The Colts were the last team to pick first and second, by the way, and in 1992 took defensive end Steve Emtman and linebacker Quentin Coryatt. Neither made even a single Pro Bowl and both were gone by the end of 1997. When they got it right with Peyton Manning at No. 1 in 1999 and Edgerrin James at No. 4 the next year, they skyrocketed.
In Poles’ rebuild, which is going painstakingly slowly, he’s still missing the biggest piece: a quarterback. And a general manager can’t be picking this high in the draft two years in a row and not come away with one by the end of it.
That quarterback could be Justin Fields, of course, and that would make Poles’ job much easier.
He could spend those picks to address other major areas of need like pass rusher, defensive tackle, wide receiver and offensive line. He could even flip one of those picks into multiple assets in 2025 and ’26, similar to when he traded with the Panthers to move down from No. 1 to 9 this year in a deal that landed him their 2024 first-rounder, ’25 second-rounder and wide receiver DJ Moore.

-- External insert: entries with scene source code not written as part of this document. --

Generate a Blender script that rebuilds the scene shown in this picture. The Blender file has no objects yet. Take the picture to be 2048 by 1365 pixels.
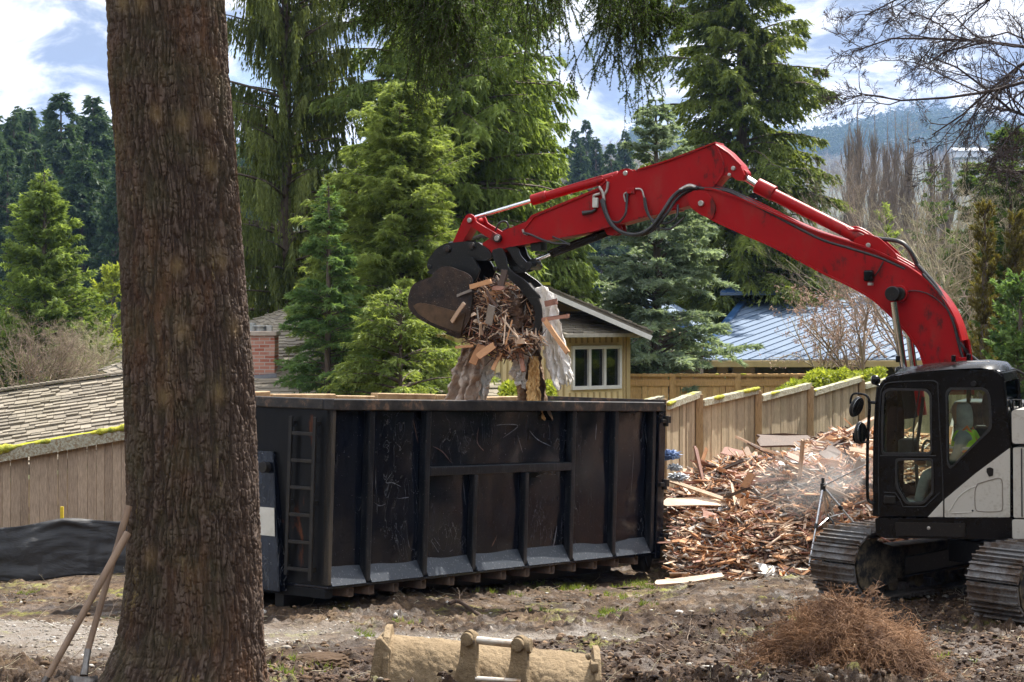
import bpy, bmesh, math, random
import numpy as np
from mathutils import Vector, Matrix

# ---------------------------------------------------------------- camera, sky, sun, exposure
F = 3982.0            # focal length in pixels of a 2048 px wide frame
CAMZ = 3.3
HY = 600.0            # image row of the level line
col = bpy.context.scene.collection
scn = bpy.context.scene
cd = bpy.data.cameras.new("camera"); cam = bpy.data.objects.new("camera", cd); col.objects.link(cam)
cam.location = (0, 0, CAMZ); cam.rotation_euler = (math.radians(90), 0, 0)
cd.sensor_width = 36; cd.lens = F/2048*36; cd.shift_y = -(682.5-HY)/2048
cd.clip_start = 0.1; cd.clip_end = 20000
cd.dof.use_dof = False
scn.camera = cam

SUN = Vector((0.46, 0.575, 1.0)).normalized()
el = math.asin(SUN.z); az = math.atan2(SUN.x, SUN.y)
ld = bpy.data.lights.new("sun", 'SUN'); lo = bpy.data.objects.new("sun", ld); col.objects.link(lo)
ld.energy = 5.0; ld.angle = math.radians(0.53); ld.color = (1.0, 0.94, 0.85)
lo.rotation_euler = (-SUN).to_track_quat('-Z', 'Y').to_euler()
lo.location = (20, 30, 60)

w = bpy.data.worlds.new("World"); scn.world = w; w.use_nodes = True
nt = w.node_tree; nt.nodes.clear()
N = nt.nodes.new; L = nt.links.new
wo = N('ShaderNodeOutputWorld'); bg = N('ShaderNodeBackground'); bg2 = N('ShaderNodeBackground')
sky = N('ShaderNodeTexSky'); sky.sky_type = 'NISHITA'; sky.sun_disc = False
sky.sun_elevation = el; sky.sun_rotation = az; sky.air_density = 1.0; sky.dust_density = 0.6; sky.ozone_density = 1.6
bg.inputs[1].default_value = 0.08
hs = N('ShaderNodeHueSaturation'); hs.inputs['Saturation'].default_value = 0.95
L(sky.outputs[0], hs.inputs['Color']); L(hs.outputs[0], bg.inputs[0])
tc = N('ShaderNodeTexCoord')
def wnoise(sc, stretch, detail, dist, off):
    mp = N('ShaderNodeMapping'); mp.inputs['Scale'].default_value = (sc, sc, sc*stretch); mp.inputs['Location'].default_value = off
    L(tc.outputs['Generated'], mp.inputs[0])
    n = N('ShaderNodeTexNoise'); n.inputs['Scale'].default_value = 1; n.inputs['Detail'].default_value = detail
    n.inputs['Roughness'].default_value = 0.58; n.inputs['Distortion'].default_value = dist
    L(mp.outputs[0], n.inputs['Vector']); return n.outputs['Fac']
def wramp(v, p0, p1, c0=(0,0,0,1), c1=(1,1,1,1)):
    r = N('ShaderNodeValToRGB'); r.color_ramp.elements[0].position = p0; r.color_ramp.elements[1].position = p1
    r.color_ramp.elements[0].color = c0; r.color_ramp.elements[1].color = c1
    r.color_ramp.interpolation = 'EASE'; L(v, r.inputs[0]); return r.outputs[0]
cover = wramp(wnoise(12, 1.7, 9, 0.5, (3.1, 0.4, 5.25)), 0.30, 0.44)
shade = wramp(wnoise(17, 2.2, 8, 0.5, (7.7, 2.0, 1.4)), 0.42, 0.60, (0.27, 0.31, 0.38, 1), (1.0, 0.985, 0.97, 1))
L(shade, bg2.inputs[0]); 
# clouds are made brighter overhead and behind the camera, to fill surfaces facing it
sp_ = N('ShaderNodeSeparateXYZ'); L(tc.outputs['Generated'], sp_.inputs[0])
lowc = N('ShaderNodeMapRange'); lowc.inputs[1].default_value = 0.15; lowc.inputs[2].default_value = 0.5; lowc.inputs[3].default_value = 0.82; lowc.inputs[4].default_value = 1.0; L(sp_.outputs[2], lowc.inputs[0])
fwd = N('ShaderNodeMapRange'); fwd.inputs[1].default_value = -0.2; fwd.inputs[2].default_value = 0.8; fwd.inputs[3].default_value = 1.35; fwd.inputs[4].default_value = 1.0; L(sp_.outputs[1], fwd.inputs[0])
ml = N('ShaderNodeMath'); ml.operation = 'MULTIPLY'; L(lowc.outputs[0], ml.inputs[0]); L(fwd.outputs[0], ml.inputs[1]); L(ml.outputs[0], bg2.inputs[1])
mx = N('ShaderNodeMixShader'); L(cover, mx.inputs[0]); L(bg.outputs[0], mx.inputs[1]); L(bg2.outputs[0], mx.inputs[2])
L(mx.outputs[0], wo.inputs['Surface'])

scn.view_settings.view_transform = 'Standard'; scn.view_settings.look = 'None'
scn.view_settings.exposure = 1.08; scn.view_settings.gamma = 1
scn.cycles.max_bounces = 7; scn.cycles.diffuse_bounces = 4; scn.cycles.glossy_bounces = 3
scn.cycles.transmission_bounces = 4; scn.cycles.transparent_max_bounces = 12; scn.cycles.volume_bounces = 0
scn.cycles.caustics_reflective = False; scn.cycles.caustics_refractive = False
scn.cycles.use_adaptive_sampling = True; scn.cycles.adaptive_threshold = 0.02
scn.cycles.use_denoising = True
scn.cycles.sample_clamp_indirect = 4

# ---------------------------------------------------------------- helpers
rng = random.Random(11); nrg = np.random.default_rng(5)
R = math.radians
def at(x, y, D):                                # photo pixel at depth D -> world point
    return Vector(((x-1024)/F*D, D, CAMZ+(HY-y)/F*D))
def on_plane(x, y, Q, n):                       # photo pixel on a plane through Q
    r = Vector(((x-1024)/F, 1, (HY-y)/F)); c = Vector((0, 0, CAMZ))
    t = (Vector(Q)-c).dot(n)/r.dot(n); return c+r*t

def hsh(ix, iy, iz, s):
    h = (ix.astype(np.int64)*374761393 + iy.astype(np.int64)*668265263 + iz.astype(np.int64)*2147483647 + s*974634777) & 0xffffffff
    h = ((h ^ (h >> 13))*1274126177) & 0xffffffff
    return ((h ^ (h >> 16)) & 0xffffff)/float(0xffffff)
def vn(x, y, z=None, s=0):                      # value noise 0..1
    x = np.asarray(x, float); y = np.asarray(y, float); z = np.zeros_like(x) if z is None else np.asarray(z, float)
    ix, iy, iz = np.floor(x), np.floor(y), np.floor(z); fx, fy, fz = x-ix, y-iy, z-iz
    fx, fy, fz = [f*f*(3-2*f) for f in (fx, fy, fz)]
    r = 0
    for dx in (0, 1):
        for dy in (0, 1):
            for dz in (0, 1):
                r = r + hsh(ix+dx, iy+dy, iz+dz, s)*(fx if dx else 1-fx)*(fy if dy else 1-fy)*(fz if dz else 1-fz)
    return r
def fbm(x, y, z=None, oct=4, s=0, gain=.5):
    a, t, r = 1., 0., 0.
    for o in range(oct):
        r = r + a*vn(np.asarray(x)*2**o, np.asarray(y)*2**o, None if z is None else np.asarray(z)*2**o, s+o*17); t += a; a *= gain
    return r/t

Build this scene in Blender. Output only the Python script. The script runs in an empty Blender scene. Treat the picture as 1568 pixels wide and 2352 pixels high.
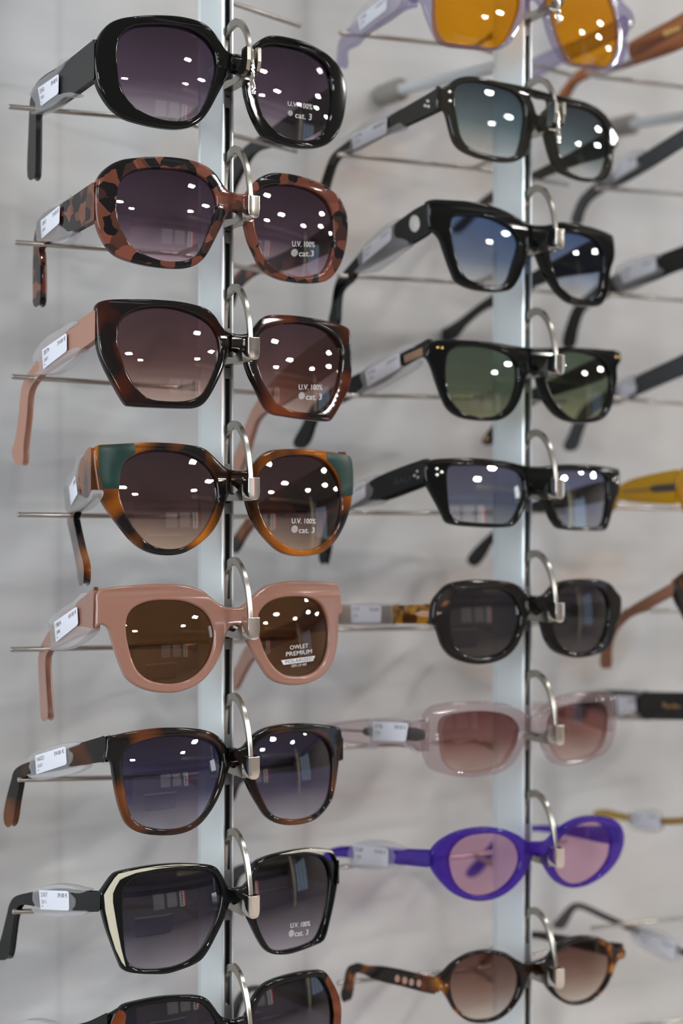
import bpy, bmesh, math, random
from mathutils import Vector, Matrix
import numpy as np

# ------------------------------------------------------------------ scene: camera, world, lights, exposure
scene = bpy.context.scene
COL = scene.collection
F_PX = 50.0 / 36.0 * 2352.0          # focal length in pixels
CX, HZ = 784.0, 1185.0               # principal column, horizon row
CAM_Z = 1450.0                       # camera height, mm
MM = 0.001

cam_d = bpy.data.cameras.new('camera')
cam = bpy.data.objects.new('camera', cam_d)
COL.objects.link(cam)
cam.location = (0, 0, CAM_Z * MM)
cam.rotation_euler = (math.radians(90), 0, 0)
cam_d.sensor_fit = 'VERTICAL'
cam_d.sensor_height = 36.0
cam_d.sensor_width = 24.0
cam_d.lens = 50.0
cam_d.shift_y = -(1176 - HZ) / 2352.0
cam_d.clip_start = 0.01
cam_d.clip_end = 60
cam_d.dof.use_dof = True
cam_d.dof.focus_distance = 0.705
cam_d.dof.aperture_fstop = 4.0
cam_d.dof.aperture_blades = 9
scene.camera = cam

scene.view_settings.view_transform = 'Standard'
scene.view_settings.look = 'None'
scene.view_settings.gamma = 1.0
scene.view_settings.exposure = 0.05
scene.view_settings.use_curve_mapping = False
scene.cycles.max_bounces = 14
scene.cycles.transparent_max_bounces = 40
scene.cycles.transmission_bounces = 8
scene.cycles.use_denoising = True
scene.cycles.sample_clamp_indirect = 6.0
scene.cycles.caustics_reflective = False
scene.cycles.caustics_refractive = False

world = bpy.data.worlds.new('world')
scene.world = world
world.use_nodes = True
wn = world.node_tree
bg = wn.nodes['Background']
bg.inputs['Color'].default_value = (0.93, 0.96, 1.0, 1)
bg.inputs['Strength'].default_value = 0.17

CEIL = 2.95
LAMP_POWER = 1.0
# ceiling lights: x, y (m, camera at the origin looking along +y), width, depth
LAMPS = [(2.07, -0.64, .16, .14), (3.60, -1.05, .26, .22), (4.06, -2.28, .24, .24), (1.10, -3.50, .22, .24),
         (1.92, -4.38, .22, .24), (5.30, -0.36, .24, .24), (5.15, 0.85, .24, .24), (3.70, 1.00, .17, .17),
         (6.10, 1.65, .24, .24)]

# ------------------------------------------------------------------ small helpers
def tag(o, label=None, cat=None, group=None, kind=None):
    if label: o['label'] = label
    if cat: o['category'] = cat
    if group: o['group'] = group
    if kind: o['kind'] = kind
    return o

def ray(px, py):
    return Vector(((px - CX) / F_PX, 1.0, (HZ - py) / F_PX))

def at(px, py, depth):
    """pixel + depth (mm) -> point in mm, camera at the origin"""
    return ray(px, py) * depth

def to_world(p):
    return Vector((p[0] * MM, p[1] * MM, (p[2] + CAM_Z) * MM))

def crop(c, pts):
    ox, oy, s = c
    return [(ox + x / s, oy + y / s) for x, y in pts]

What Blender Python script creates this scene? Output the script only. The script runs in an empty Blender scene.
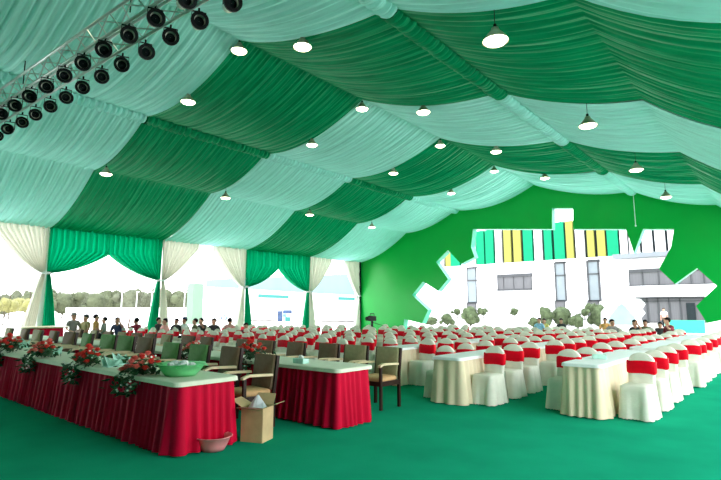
import bpy, bmesh, math, random
from mathutils import Vector, Matrix
random.seed(7)
R = math.radians
sin, cos, pi = math.sin, math.cos, math.pi
scene = bpy.context.scene
COL = scene.collection
F = 500.0; CX, CY, CAMH = 360.5, 240.0, 1.5
PITCH = math.atan(71.0 / F)
YAW = math.atan((790 - CX) / (F / cos(PITCH)))
_fh = Vector((-sin(YAW), cos(YAW), 0)); _r = Vector((cos(YAW), sin(YAW), 0)); _u = Vector((0, 0, 1))
_F = _fh * cos(PITCH) + _u * sin(PITCH); _U = -_fh * sin(PITCH) + _u * cos(PITCH)
CAM = Vector((0, 0, CAMH))
def ray(x, y): return _F + _r * ((x - CX) / F) + _U * ((CY - y) / F)
def atY(x, y, Y): d = ray(x, y); return CAM + d * (Y / d.y)
def atZ(x, y, Z): d = ray(x, y); return CAM + d * ((Z - CAMH) / d.z)
def atX(x, y, X): d = ray(x, y); return CAM + d * (X / d.x)
def atD(x, y, D): return CAM + ray(x, y) * D
ORD = ['first','second','third','fourth','fifth','sixth','seventh','eighth','ninth','tenth','eleventh','twelfth','thirteenth',
       'fourteenth','fifteenth','sixteenth','seventeenth','eighteenth','nineteenth','twentieth','twenty-first','twenty-second']
# ---------------------------------------------------------------- materials
def mat(name, col, rough=.8, vary=.12, scale=6., bump=0., bscale=60., metal=0., spec=.5, sheen=0., trans=0., stretch=None, emit=None):
    m = bpy.data.materials.new(name); m.use_nodes = True
    nt = m.node_tree; b = nt.nodes['Principled BSDF']
    b.inputs['Roughness'].default_value = rough; b.inputs['Metallic'].default_value = metal
    b.inputs['Specular IOR Level'].default_value = spec
    if sheen: b.inputs['Sheen Weight'].default_value = sheen
    tc = nt.nodes.new('ShaderNodeTexCoord'); n = nt.nodes.new('ShaderNodeTexNoise')
    n.inputs['Scale'].default_value = scale; n.inputs['Detail'].default_value = 4
    src = tc.outputs['Object']
    if stretch:
        mp = nt.nodes.new('ShaderNodeMapping'); mp.inputs['Scale'].default_value = stretch
        nt.links.new(src, mp.inputs['Vector']); src = mp.outputs['Vector']
    nt.links.new(src, n.inputs['Vector'])
    rp = nt.nodes.new('ShaderNodeValToRGB')
    c = Vector(col[:3])
    rp.color_ramp.elements[0].position = .3; rp.color_ramp.elements[1].position = .7
    rp.color_ramp.elements[0].color = (*(c * (1 - vary)), 1); rp.color_ramp.elements[1].color = (*[min(1, v * (1 + vary)) for v in c], 1)
    nt.links.new(n.outputs['Fac'], rp.inputs['Fac']); nt.links.new(rp.outputs['Color'], b.inputs['Base Color'])
    if bump:
        n2 = nt.nodes.new('ShaderNodeTexNoise'); n2.inputs['Scale'].default_value = bscale
        nt.links.new(src, n2.inputs['Vector'])
        bp = nt.nodes.new('ShaderNodeBump'); bp.inputs['Strength'].default_value = bump; bp.inputs['Distance'].default_value = .02
        nt.links.new(n2.outputs['Fac'], bp.inputs['Height']); nt.links.new(bp.outputs['Normal'], b.inputs['Normal'])
    if trans:
        tr = nt.nodes.new('ShaderNodeBsdfTranslucent'); nt.links.new(rp.outputs['Color'], tr.inputs['Color'])
        mx = nt.nodes.new('ShaderNodeMixShader'); mx.inputs[0].default_value = trans
        nt.links.new(b.outputs[0], mx.inputs[1]); nt.links.new(tr.outputs[0], mx.inputs[2])
        nt.links.new(mx.outputs[0], nt.nodes['Material Output'].inputs['Surface'])
    if emit:
        b.inputs['Emission Color'].default_value = (*emit[0], 1); b.inputs['Emission Strength'].default_value = emit[1]
    return m
M = dict(
 drape_green=mat('green_drape', (.0, .29, .12), .5, .2, 3, .15, 90, stretch=(.3, 6, 1), spec=.12),
 drape_white=mat('white_drape', (.43, .82, .77), .6, .08, 3, .1, 90, stretch=(.3, 6, 1), spec=.1),  # white cloth with green bounce light from the carpet mixed into its colour
 cur_green=mat('green_curtain', (.0, .34, .15), .5, .16, 4, .1, 80, trans=.4, stretch=(3, 3, .3), spec=.1),
 cur_white=mat('cream_curtain', (.74, .73, .64), .7, .06, 4, .1, 80, trans=.25, spec=.1, stretch=(3, 3, .3)),
 carpet=mat('green_carpet', (.012, .33, .18), .95, .1, 1.2, .5, 220, spec=.0),
 ground=mat('pale_paving', (.78, .74, .68), .9, .08, .15, spec=.2),
 roof=mat('tent_roof_fabric', (.7, .74, .72), .8, .03, 1),
 gable=mat('green_gable_panel', (.0, .34, .045), .3, .05, .4, spec=.22),
 gable_edge=mat('lit_edge_and_barrier', (.02, .36, .22), .5, .04, 2),  # light on the opening's cut edges painted in as brighter green; also barrier colour
 post=mat('white_post', (.75, .78, .78), .4, .04, 3),
 maroon=mat('red_skirt', (.50, .003, .03), .6, .14, 5, .1, 80, spec=.06, stretch=(1, 1, .2)),
 cream_top=mat('cream_tabletop_cloth', (.68, .70, .56), .8, .05, 8, .1, 60),
 beige=mat('beige_skirt', (.68, .58, .40), .8, .07, 5, .1, 80, stretch=(1, 1, .2)),
 white_cloth=mat('white_cloth', (.80, .82, .82), .7, .04, 8, .1, 60),
 cover=mat('ivory_chair_cover', (.70, .69, .59), .75, .06, 7, .15, 50, spec=.15),
 sash=mat('red_sash', (.66, .0, .012), .5, .12, 9, .15, 60, spec=.1),
 wood=mat('dark_brown_wood', (.024, .009, .006), .4, .25, 12, spec=.25, stretch=(1, 1, .2)),
 armpad=mat('pale_wood_armrest', (.62, .50, .30), .5, .12, 12),
 up_brown=mat('brown_upholstery', (.15, .095, .05), .8, .12, 20, .2, 120),
 up_khaki=mat('khaki_upholstery', (.26, .24, .12), .8, .12, 20, .2, 120),
 up_green=mat('green_upholstery', (.09, .25, .07), .8, .12, 20, .2, 120),
 seat_tan=mat('tan_seat', (.55, .33, .15), .7, .12, 14, .2, 100),
 rose=mat('red_rose', (.85, .04, .03), .6, .3, 40),
 rose_pink=mat('pink_rose', (.88, .17, .14), .6, .25, 40),
 leaf=mat('dark_leaf', (.015, .075, .022), .5, .4, 18),
 blossom=mat('white_blossom', (.8, .82, .78), .6, .08, 30),
 teal_paper=mat('pale_teal_paper', (.42, .70, .60), .7, .1, 14),
 basin_green=mat('green_plastic', (.22, .72, .33), .35, .12, 8, trans=.35),
 basin_pink=mat('pink_plastic', (.88, .36, .38), .35, .08, 8, trans=.3),
 card=mat('brown_cardboard', (.52, .38, .20), .85, .08, 9, .1, 60),
 card_dark=mat('dark_cardboard', (.22, .09, .045), .85, .1, 9),
 plastic_white=mat('white_plastic_film', (.8, .84, .9), .25, .05, 10, trans=.3),
 black=mat('black_paint', (.004, .004, .005), .5, .2, 9, spec=.15),
 steel=mat('aluminium', (.55, .58, .58), .3, .08, 10, metal=.8),
 can=mat('silver_can', (.55, .57, .48), .3, .3, 10, metal=.8),
 lampshade=mat('lamp_reflector', (.40, .36, .26), .35, .1, 10, metal=.5),
 lens=mat('lamp_glow', (.9, .9, .8), .4, .02, 10, emit=((1, .90, .62), 3.5)),
 build=mat('white_render', (.78, .78, .80), .8, .03, .5),
 grey=mat('grey_louvre_glass', (.105, .106, .112), .6, .08, 3, stretch=(6, 1, .2), spec=.1),
 slit=mat('dark_recess', (.012, .018, .02), .7, .2, 2, spec=.1),
 glass_pale=mat('pale_glass', (.17, .20, .215), .6, .08, 1, spec=.1),
 frame_dark=mat('dark_window_frame', (.03, .033, .037), .6, .1, 5),
 fin_teal=mat('teal_panel', (.004, .19, .09), .7, .05, 2, spec=.1), fin_yellow=mat('yellow_panel', (.20, .205, .05), .7, .05, 2, spec=.1),
 fin_white=mat('white_panel', (.6, .6, .6), .5, .04, 2),
 parapet=mat('grey_parapet', (.13, .15, .17), .6, .05, 1),
 hallroof=mat('pale_blue_roof', (.12, .21, .235), .7, .06, .3, stretch=(2, 2, .1)),
 teal_sign=mat('teal_sign', (.004, .13, .115), .6, .05, 2),
 blue=mat('blue_print', (.015, .04, .10), .7, .4, 1.5), bluelight=mat('light_blue_print', (.07, .15, .21), .7, .3, 1.5),
 minty=mat('mint_pillar', (.11, .18, .125), .8, .04, 1),
 tree=mat('olive_foliage', (.075, .088, .05), .8, .35, .35, spec=.1), tree2=mat('grey_green_foliage', (.09, .10, .065), .8, .3, .35, spec=.1),
 treey=mat('yellow_foliage', (.17, .165, .05), .8, .3, 1), trunk=mat('pale_bark', (.05, .036, .026), .9, .2, 4, spec=.1),
 shrub=mat('shrub_foliage', (.06, .08, .04), .8, .4, 3, spec=.1),
 skin=mat('skin', (.42, .22, .14), .5, .06, 10), hair=mat('black_hair', (.004, .003, .003), .6, .3, 40, spec=.1),
 pinkdisp=mat('pale_mountain_print', (.19, .25, .26), .8, .2, .7),
)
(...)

But regardless of the various factors that have worked against Fields since Ryan Pace drafted him 11th overall in 2021, he has not made a definitive case that he’s the franchise quarterback. He now has seven games — at most — to make a statement strong enough to bury his performance over two and a half seasons.
Unless Fields shows something profound over the rest of the season, the idea of keeping him another season — he’s under contract for next season with a team option for 2025 — while putting other pillars in place isn’t going to work. The Bears saw where the everything-but-the-quarterback approach got them with Mitch Trubisky in 2018 and ‘19.